----- Original Message -----
On Nov 8, 2016, at 11:12, Michael Catanzaro mcatanzaro@gnome.org wrote:
On Mon, 2016-11-07 at 22:51 +0000, Micah Denn wrote: I don't know that much about plymouth and its fantastically poorly documented. I'm almost certain that it can't play that many large frames at a watchable frame rate. Although if we simplified it a bit I think most of the animation could be implemented in code, which would be much better in terms of performance.
Would the animation still look good if we did it over the gray noise background that we currently use for the login screen? The upstream designs call for that background to be used from the GRUB theme all the way to the login screen.
Then why do we opt for a generic black background for grub?

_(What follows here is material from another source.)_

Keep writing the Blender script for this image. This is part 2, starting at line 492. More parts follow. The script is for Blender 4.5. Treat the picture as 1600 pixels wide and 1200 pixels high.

Technical reasons, not design ones.
To make it smooth, we'd need to use the exact same texture in all of grub, plymouth and gdm (easy enough) at the same resolution. Doing graphics at the grub level is likely to be slow (the RHEL grub with the logo was pretty slow last I actively tested it), and not have access to all the resolutions that the OS would.
Maybe it'd be super efficient to do for just EFI based systems, and at the right resolution, but that's hard to say without buy-in to make it happen.
From my side, it's important, but not as important as some other things to do in the boot manager side (32-bit EFI support and support for in-OS boot management, to name but 2).